Voluntary Disclosure, a Procedure to Minimize Delinquent State Tax Obligations

As state tax attorneys, we commonly encounter situations where a company has a state tax obligation with a foreign state without even being aware that such an obligation exists – for instance, through the presence of an agent or representative performing installation or repair services on the company’s behalf,  attendance at a trade show or the storage of inventory in the foreign state.  Since the company hasn’t been filing the necessary returns, because they were unaware of its obligation, there is likely no statute of limitations, meaning the state could assess the unpaid taxes from inception of the problematic presence.  But what can be done when you discover these state tax obligations after the deadline for filing and paying such taxes has passed?

Most states have a voluntary disclosure program whereby the “look back” period is limited to a relatively short time period (typically 3 or 4 years).  By participating in a voluntary disclosure program, not only are the filing and payment requirements limited, but the company can typically avoid penalties and, perhaps, a portion of the applicable interest.  Also, the company, through its attorney, has the ability to present its facts in a favorable light to the state taxing authority, which would not occur if it were audited.

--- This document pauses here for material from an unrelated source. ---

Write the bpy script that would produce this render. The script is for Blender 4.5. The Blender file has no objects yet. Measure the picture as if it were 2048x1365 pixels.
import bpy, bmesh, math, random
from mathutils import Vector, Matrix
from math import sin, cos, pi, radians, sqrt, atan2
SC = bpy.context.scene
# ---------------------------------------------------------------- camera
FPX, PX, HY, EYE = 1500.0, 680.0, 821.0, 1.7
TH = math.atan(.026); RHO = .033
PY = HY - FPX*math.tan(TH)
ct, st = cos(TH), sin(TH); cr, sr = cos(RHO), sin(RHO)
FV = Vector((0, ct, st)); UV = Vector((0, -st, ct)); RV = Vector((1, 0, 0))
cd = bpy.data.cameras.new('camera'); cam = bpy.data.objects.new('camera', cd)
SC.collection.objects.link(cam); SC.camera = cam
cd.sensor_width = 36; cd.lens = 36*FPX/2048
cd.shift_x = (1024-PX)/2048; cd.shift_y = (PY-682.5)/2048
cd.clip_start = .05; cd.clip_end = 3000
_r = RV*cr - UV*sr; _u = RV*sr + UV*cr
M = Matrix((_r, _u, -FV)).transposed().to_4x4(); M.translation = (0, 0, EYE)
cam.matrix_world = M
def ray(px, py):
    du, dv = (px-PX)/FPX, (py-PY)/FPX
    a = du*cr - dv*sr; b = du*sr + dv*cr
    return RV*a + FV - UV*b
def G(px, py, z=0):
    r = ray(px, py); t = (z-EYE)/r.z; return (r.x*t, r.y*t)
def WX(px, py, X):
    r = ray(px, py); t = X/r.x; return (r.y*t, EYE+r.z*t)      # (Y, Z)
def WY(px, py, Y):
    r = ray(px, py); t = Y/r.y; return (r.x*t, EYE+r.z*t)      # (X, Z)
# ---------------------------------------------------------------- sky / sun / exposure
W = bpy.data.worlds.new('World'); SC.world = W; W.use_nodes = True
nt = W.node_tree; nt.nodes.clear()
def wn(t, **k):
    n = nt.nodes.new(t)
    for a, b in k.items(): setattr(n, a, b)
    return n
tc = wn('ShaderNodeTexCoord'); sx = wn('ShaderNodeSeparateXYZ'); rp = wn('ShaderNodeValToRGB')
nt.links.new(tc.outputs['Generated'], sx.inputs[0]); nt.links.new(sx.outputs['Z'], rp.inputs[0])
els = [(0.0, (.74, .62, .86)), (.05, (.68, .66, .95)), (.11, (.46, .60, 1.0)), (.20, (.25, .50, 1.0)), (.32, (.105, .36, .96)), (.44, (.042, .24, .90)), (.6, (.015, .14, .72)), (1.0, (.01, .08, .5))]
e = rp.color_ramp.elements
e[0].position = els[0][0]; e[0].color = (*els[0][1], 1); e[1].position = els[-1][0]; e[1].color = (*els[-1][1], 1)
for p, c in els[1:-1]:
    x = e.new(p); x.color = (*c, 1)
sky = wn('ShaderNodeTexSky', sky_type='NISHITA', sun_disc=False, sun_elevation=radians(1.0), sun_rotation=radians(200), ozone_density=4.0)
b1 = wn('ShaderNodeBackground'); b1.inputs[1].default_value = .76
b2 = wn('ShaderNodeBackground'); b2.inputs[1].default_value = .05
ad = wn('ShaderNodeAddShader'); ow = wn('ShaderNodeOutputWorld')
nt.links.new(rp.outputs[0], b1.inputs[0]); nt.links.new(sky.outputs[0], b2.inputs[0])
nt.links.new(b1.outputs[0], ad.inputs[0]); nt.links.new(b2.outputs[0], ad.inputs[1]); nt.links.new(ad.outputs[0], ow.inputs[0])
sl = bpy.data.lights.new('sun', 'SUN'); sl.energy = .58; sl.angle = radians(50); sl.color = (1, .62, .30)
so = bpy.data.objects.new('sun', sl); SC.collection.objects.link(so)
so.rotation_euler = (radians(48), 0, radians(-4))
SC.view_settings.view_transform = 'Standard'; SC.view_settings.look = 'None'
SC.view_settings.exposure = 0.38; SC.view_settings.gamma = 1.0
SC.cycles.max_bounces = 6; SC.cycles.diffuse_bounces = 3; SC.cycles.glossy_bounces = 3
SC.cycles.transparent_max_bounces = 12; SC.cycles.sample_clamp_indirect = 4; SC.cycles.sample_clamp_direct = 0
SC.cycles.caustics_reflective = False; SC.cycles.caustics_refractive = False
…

Therefore, the company may be able to eliminate its exposure for delinquent state taxes by only paying a portion of the tax and interest which would otherwise be owed if it were audited, and avoid all penalties. Generally, the voluntary disclosure process can be initiated on an anonymous basis so that the company may gauge the taxing state’s cooperation and determine its delinquent liability prior to deciding whether to proceed.  This can be initiated by the company’s attorney either directly with the state taxing authority or through the Multistate Tax Commission.